Do you think the parent should contribute exactly the same, pound-for-pound, to both children? (Counting CSA, of course.) Or would it be fair for them to contribute more to the child who lives with them?

I think it is reasonable to spend comparatively less on a child who is better provided for. They already pay a reasonable agreed amount based on their means; paying more has marginal benefit to one child and potentially puts the other in a precarious situation.

Similarly, if the OP's husband knows one child will inherit far more than the other two, it isn't unreasonable to consider that in planning the disposition of his own estate. He is free to decide and I don't judge him either way.

Regardless, my main point was that the OP is making her own arrangements, so it would be prudent for him to do the same. I recently consoled a friend through a messy inheritance dispute and I'm sure we've all heard enough unamicable divorce stories to agree on that! Smile

Girlyracer · 04/12/2020 14:07

Your plans and concerns are absolutely valid OP. If I was your parents I wouldn't want trust money going to children who 1) I wasn't related to
2) will be inheriting off their own 2 parents and grandparents.

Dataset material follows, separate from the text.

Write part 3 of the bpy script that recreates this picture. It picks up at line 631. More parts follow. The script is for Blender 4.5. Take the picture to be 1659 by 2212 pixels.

Take legal advice together with your parents to get it all shored up. You must.

It's amazing how money can end up in the hands of non-relatives by lax legal arrangements.

Youseethethingis · 04/12/2020 15:10

Your hypothetical parent pays CSA for a child mostly living with their millionaire ex.
Not quite, my hypothetical parent is married to a millionaire, ie. the step parent is the millionaire. I don’t think step parent finances should come into it when calculating maintenance due, similarly the finances of the step parents family shouldn’t inform what a parent is willing to provide for their child.
I do actually think that if the RP is a millionaire and the NRP is on the bones of their arse, the right thing for the RP to do would be to give the NRP money to smooth over the bump for the child moving between homes. Realise it’s would be fiendishly difficult to put into regulations but nevertheless still think it would be best for the the child.
Massive detail here OP - sorry!

JayeG · 06/12/2020 16:21

@Youseethethingis Ah, I see. Since CSA payments are solely based on the paying parent's income, not the receiving parent's nor the step-parent's, I thought I could simplify. My bad!

It doesn't change my perspective whether the parent or step-parent is contributing to a higher standard of living, but I accept that it changes yours.